D’autres ouvertures attendues à Paris

À bientôt 32 ans, Victoria fait partie de ces nouveaux adeptes de la course à pied. Cadre dans une grande entreprise, elle court « trois à quatre fois par semaine ». Un rythme qui nécessite un « matériel de qualité ».

« Je vais davantage chercher des running qui durent quelques années, avec un certain prix, que des ‘filets de pêche’ dont l’espérance de vie est de quelques mois »

Victoria
Une pratiquante régulière de la course à pied

C’est la promesse faite par Hoka. « On n’utilise pas de coton, on conçoit uniquement avec du nylon, du polyester et d’autres matériaux plus durables.
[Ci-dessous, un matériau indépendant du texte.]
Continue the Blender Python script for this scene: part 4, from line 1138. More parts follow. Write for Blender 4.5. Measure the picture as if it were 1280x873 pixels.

Pour ce faire, on utilise les moyens technologiques », souffle le directeur du magasin, nonobstant les effets néfastes de ces synthétiques sur l’environnement. Selon lui, les autres enseignes lorgnent leurs fabrications. « Ils nous apprécient. C’est une bonne concurrence », martèle-t-il.

L’industrie du textile du sport devrait ainsi continuer à tisser sa toile. À commencer par la capitale. Decathlon est attendu dans le quartier de Montparnasse, rue de Rennes, où doit également ouvrir le deuxième magasin Ekosport. Ce quartier pourrait bien s’inscrire dans les pas de la Madeleine.